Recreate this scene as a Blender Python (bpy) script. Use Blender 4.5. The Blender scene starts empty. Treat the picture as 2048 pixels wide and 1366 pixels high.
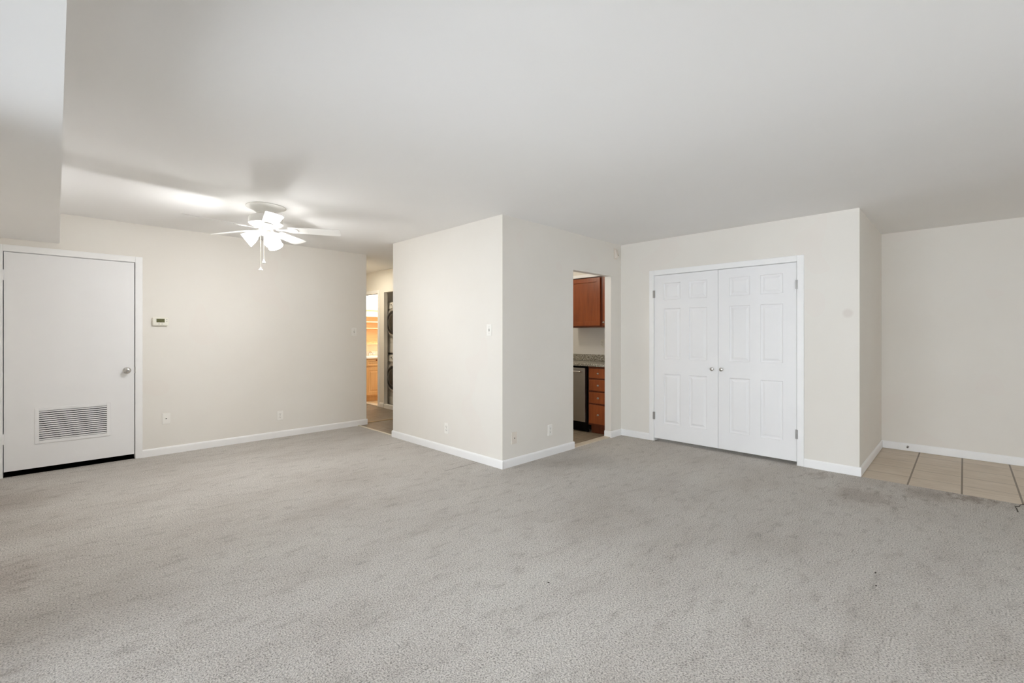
import bpy, bmesh, math, random
from mathutils import Vector, Matrix

S = bpy.context.scene
COL = S.collection
PI = math.pi

# ---------------------------------------------------------------- camera
# X runs into the room to the right, Y into the room to the left, camera over the origin
YAW = math.radians(44.70)
cam_d = bpy.data.cameras.new('camera')
cam = bpy.data.objects.new('camera', cam_d)
COL.objects.link(cam)
cam.location = (0, 0, 1.279)
cam.rotation_euler = (PI / 2, 0, YAW - PI / 2)
cam_d.sensor_width = 36.0
cam_d.lens = 36.0 * 913.55 / 2048
cam_d.shift_y = -12.0 / 2048
cam_d.clip_start = 0.02
S.camera = cam

# ---------------------------------------------------------------- world, light, exposure
S.view_settings.view_transform = 'Standard'
S.view_settings.look = 'None'
S.view_settings.gamma = 1.0
S.view_settings.use_curve_mapping = False
S.view_settings.exposure = 0.12

S.cycles.max_bounces = 14
S.cycles.diffuse_bounces = 12
S.cycles.sample_clamp_indirect = 6.0

w = bpy.data.worlds.new('sky')
S.world = w
w.use_nodes = True
bg = w.node_tree.nodes['Background']
bg.inputs[0].default_value = (0.85, 0.925, 1.0, 1)
bg.inputs[1].default_value = 5.1


def area_light(name, loc, rot, sx, sy, power, col):
    l = bpy.data.lights.new(name, 'AREA')
    l.shape = 'RECTANGLE'
    l.size, l.size_y = sx, sy
    l.energy = power
    l.color = col
    o = bpy.data.objects.new(name, l)
    COL.objects.link(o)
    o.location = loc
    o.rotation_euler = rot
    return o


def point_light(name, loc, power, col, r=0.05):
    l = bpy.data.lights.new(name, 'POINT')
    l.energy = power
    l.color = col
    l.shadow_soft_size = r
    o = bpy.data.objects.new(name, l)
    COL.objects.link(o)
    o.location = loc
    return o


DAY = (0.93, 0.965, 1.0)
# daylight: overcast sky in front of the window wall (X = -0.45), coming in through a window and a patio door
WIN = [(-2.9, -0.9), (-0.1, 2.7)]
WZS = [(0.62, 2.08), (0.06, 2.08)]
area_light('window_daylight', (-0.43, -1.9, 1.35), (PI / 2, 0, -PI / 2), 1.96, 1.42, 40, DAY)
area_light('outdoor_daylight', (-1.75, -0.3, 1.45), (PI / 2, 0, -PI / 2), 8.0, 2.9, 52, DAY)
point_light('kitchen_ceiling_lamp', (4.25, 4.15, 2.33), 14, (1.0, 0.93, 0.80), 0.12)
point_light('bathroom_lamp', (4.75, 8.30, 1.98), 34, (1.0, 0.97, 0.90), 0.08)
area_light('hall_fill_light', (3.50, 7.20, 2.42), (0, 0, 0), 0.25, 0.25, 9, (1.0, 0.92, 0.74))  # unseen fill added to brighten the hall and the laundry machines

# ---------------------------------------------------------------- materials


def srgb(r, g, b):
    f = lambda c: (c / 255) / 12.92 if c / 255 <= 0.04045 else ((c / 255 + 0.055) / 1.055) ** 2.4
    return (f(r), f(g), f(b), 1)


class NT:
    def __init__(self, name, rough=0.6, metal=0.0, spec=0.3):
        self.m = bpy.data.materials.new(name)
        self.m.use_nodes = True
        self.t = self.m.node_tree
        self.b = self.t.nodes['Principled BSDF']
        self.b.inputs['Roughness'].default_value = rough
        self.b.inputs['Metallic'].default_value = metal
        self.b.inputs['Specular IOR Level'].default_value = spec
        self.co = self.t.nodes.new('ShaderNodeTexCoord')
        self.geo = self.t.nodes.new('ShaderNodeNewGeometry')

    def n(self, typ, **kw):
        n = self.t.nodes.new('ShaderNode' + typ)
        for k, v in kw.items():
            setattr(n, k, v)
        return n

    def link(self, a, b):
        self.t.links.new(a, b)

    def pos(self):
        return self.geo.outputs['Position']

    def obj(self):
        return self.co.outputs['Object']

    def mapped(self, src, scale=(1, 1, 1), loc=(0, 0, 0), rot=(0, 0, 0)):
        mp = self.n('Mapping')
        mp.inputs['Scale'].default_value = scale
        mp.inputs['Location'].default_value = loc
        mp.inputs['Rotation'].default_value = rot
        self.link(src, mp.inputs[0])
        return mp.outputs[0]

    def noise(self, vec, scale, detail=3, rough=0.5):
        n = self.n('TexNoise')
        n.inputs['Scale'].default_value = scale
        n.inputs['Detail'].default_value = detail
        n.inputs['Roughness'].default_value = rough
        self.link(vec, n.inputs['Vector'])
        return n.outputs['Fac']

    def ramp(self, fac, stops):
        r = self.n('ValToRGB')
        e = r.color_ramp.elements
        while len(e) < len(stops):
            e.new(0.5)
        for el, (p, c) in zip(e, stops):
            el.position = p
            el.color = c
        self.link(fac, r.inputs[0])
        return r.outputs[0]

    def mix(self, fac, a, b, mode='MIX'):
        m = self.n('Mix', data_type='RGBA', blend_type=mode)
        for sock, v in ((m.inputs[0], fac), (m.inputs[6], a), (m.inputs[7], b)):
            if isinstance(v, (int, float)):
                sock.default_value = v
            elif isinstance(v, tuple):
                sock.default_value = v
            else:
                self.link(v, sock)
        return m.outputs[2]

    def math(self, op, a, b=None, c=None):
        m = self.n('Math', operation=op)
        for i, v in enumerate((a, b, c)):
            if v is None:
                continue
            if isinstance(v, (int, float)):
                m.inputs[i].default_value = v
            else:
                self.link(v, m.inputs[i])
        return m.outputs[0]

    def color(self, c):
        if isinstance(c, tuple):
            self.b.inputs['Base Color'].default_value = c
        else:
            self.link(c, self.b.inputs['Base Color'])

    def bump(self, h, strength, dist):
        b = self.n('Bump')
        b.inputs['Strength'].default_value = strength
        b.inputs['Distance'].default_value = dist
        self.link(h, b.inputs['Height'])
        self.link(b.outputs[0], self.b.inputs['Normal'])


def plain(name, c, rough=0.5, metal=0.0, spec=0.3, var=0.04, scale=6, bump=0.0, bscale=150):
    t = NT(name, rough, metal, spec)
    f = t.noise(t.obj(), scale, 3)
    d = tuple(x * (1 - var) for x in c[:3]) + (1,)
    l = tuple(min(1, x * (1 + var)) for x in c[:3]) + (1,)
    t.color(t.ramp(f, [(0.3, d), (0.7, l)]))
    if bump:
        t.bump(t.noise(t.obj(), bscale, 2), bump, 0.002)
    return t.m


def mat_wall():
    t = NT('beige_wall_paint', 0.85, 0, 0.15)
    f = t.noise(t.pos(), 0.9, 4, 0.55)
    c = t.ramp(f, [(0.3, srgb(226, 222, 215)), (0.7, srgb(230, 227, 221))])
    # faint touched-up paint patches
    f2 = t.noise(t.mapped(t.pos(), loc=(3.1, 7.7, 1.3)), 1.9, 1)
    c = t.mix(t.math('MULTIPLY', t.math('GREATER_THAN', f2, 0.66), 0.22), c, srgb(228, 219, 213))
    # round grey filler spot on the wall beside the closet
    d = t.n('VectorMath', operation='DISTANCE')
    t.link(t.pos(), d.inputs[0])
    d.inputs[1].default_value = (5.173, 0.762, 1.485)
    mr = t.n('MapRange')
    t.link(d.outputs['Value'], mr.inputs[0])
    for i, v in zip((1, 2, 3, 4), (0.028, 0.05, 0.6, 0.0)):
        mr.inputs[i].default_value = v
    c = t.mix(mr.outputs[0], c, srgb(212, 205, 198))
    t.color(c)
    t.bump(t.noise(t.pos(), 90, 2), 0.06, 0.002)
    return t.m


def mat_ceiling():
    t = NT('white_ceiling_paint', 0.9, 0, 0.1)
    f = t.noise(t.pos(), 0.7, 3)
    t.color(t.ramp(f, [(0.3, srgb(234, 233, 231)), (0.7, srgb(238, 237, 236))]))
    t.bump(t.noise(t.mapped(t.pos(), scale=(1, 4, 1)), 1.2, 2), 0.05, 0.02)
    return t.m


def mat_carpet():
    t = NT('grey_beige_carpet', 0.98, 0, 0.05)
    P = t.pos()
    big = t.noise(t.mapped(P, scale=(0.55, 1.2, 1)), 1.6, 6, 0.62)
    mid = t.noise(t.mapped(P, scale=(1, 2.2, 1), rot=(0, 0, 0.5)), 7.0, 5, 0.65)
    c = t.ramp(big, [(0.30, srgb(190, 184, 177)), (0.5, srgb(202, 197, 191)), (0.72, srgb(209, 205, 199))])
    scuff = t.ramp(mid, [(0.30, (0.74, 0.73, 0.72, 1)), (0.47, (1, 1, 1, 1)), (0.7, (1.0, 1.0, 1.0, 1))])
    c = t.mix(0.75, c, scuff, 'MULTIPLY')
    # tuft speckle: darker where the tuft height is low, lighter where high
    tuft = t.noise(P, 135, 3, 0.65)
    tuft_tone = t.ramp(tuft, [(0.34, (0.34, 0.33, 0.32, 1)), (0.46, (0.90, 0.90, 0.90, 1)), (0.64, (1.32, 1.32, 1.32, 1))])
    c = t.mix(0.85, c, tuft_tone, 'MULTIPLY')
    # brown trodden-in stains beside the entry tiles, plus shade painted along the window wall
    for (x, y, rr, k) in ((4.55, 0.55, 0.30, 0.30), (4.95, 0.22, 0.26, 0.26), (5.08, -0.05, 0.16, 0.45), (4.95, 0.95, 0.14, 0.25), (-0.30, 3.6, 0.42, 0.28), (-0.28, 5.2, 0.55, 0.26), (-0.2, 2.4, 0.24, 0.22)):
        d = t.n('VectorMath', operation='DISTANCE')
        t.link(P, d.inputs[0])
        d.inputs[1].default_value = (x, y, 0)
        wob = t.math('ADD', d.outputs['Value'], t.math('MULTIPLY_ADD', mid, 0.5, -0.25))
        mr = t.n('MapRange', interpolation_type='SMOOTHSTEP')
        t.link(wob, mr.inputs[0])
        for i, v in zip((1, 2, 3, 4), (rr * 0.2, rr, k, 0.0)):
            mr.inputs[i].default_value = v
        c = t.mix(mr.outputs[0], c, srgb(122, 104, 90))
    # carpet seams beside the hall corner
    sep = t.n('SeparateXYZ')
    t.link(P, sep.inputs[0])
    for (y0, x0, x1) in ((4.81, 2.66, 3.04), (3.485, 2.62, 3.02)):
        dy = t.math('ABSOLUTE', t.math('SUBTRACT', sep.outputs[1], t.math('MULTIPLY_ADD', mid, 0.02, y0 - 0.01)))
        a = t.math('LESS_THAN', dy, 0.006)
        a = t.math('MULTIPLY', a, t.math('GREATER_THAN', sep.outputs[0], x0))
        c = t.mix(t.math('MULTIPLY', a, t.math('MULTIPLY', t.math('LESS_THAN', sep.outputs[0], x1), 0.5)), c, srgb(96, 90, 84))
    t.color(c)
    h = t.math('ADD', t.math('MULTIPLY', tuft, 1.0), t.math('MULTIPLY', t.noise(P, 45, 2), 0.5))
    t.bump(h, 0.9, 0.012)
    return t.m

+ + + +

## What to work on:
Repeat the listing above from its first line through the line that contains "PI = math.pi", both included, and nothing more. Drop the pictures.

## Finished exercise:
Recreate this scene as a Blender Python (bpy) script. Use Blender 4.5. The Blender scene starts empty. Treat the picture as 2048 pixels wide and 1366 pixels high.
import bpy, bmesh, math, random
from mathutils import Vector, Matrix

S = bpy.context.scene
COL = S.collection
PI = math.pi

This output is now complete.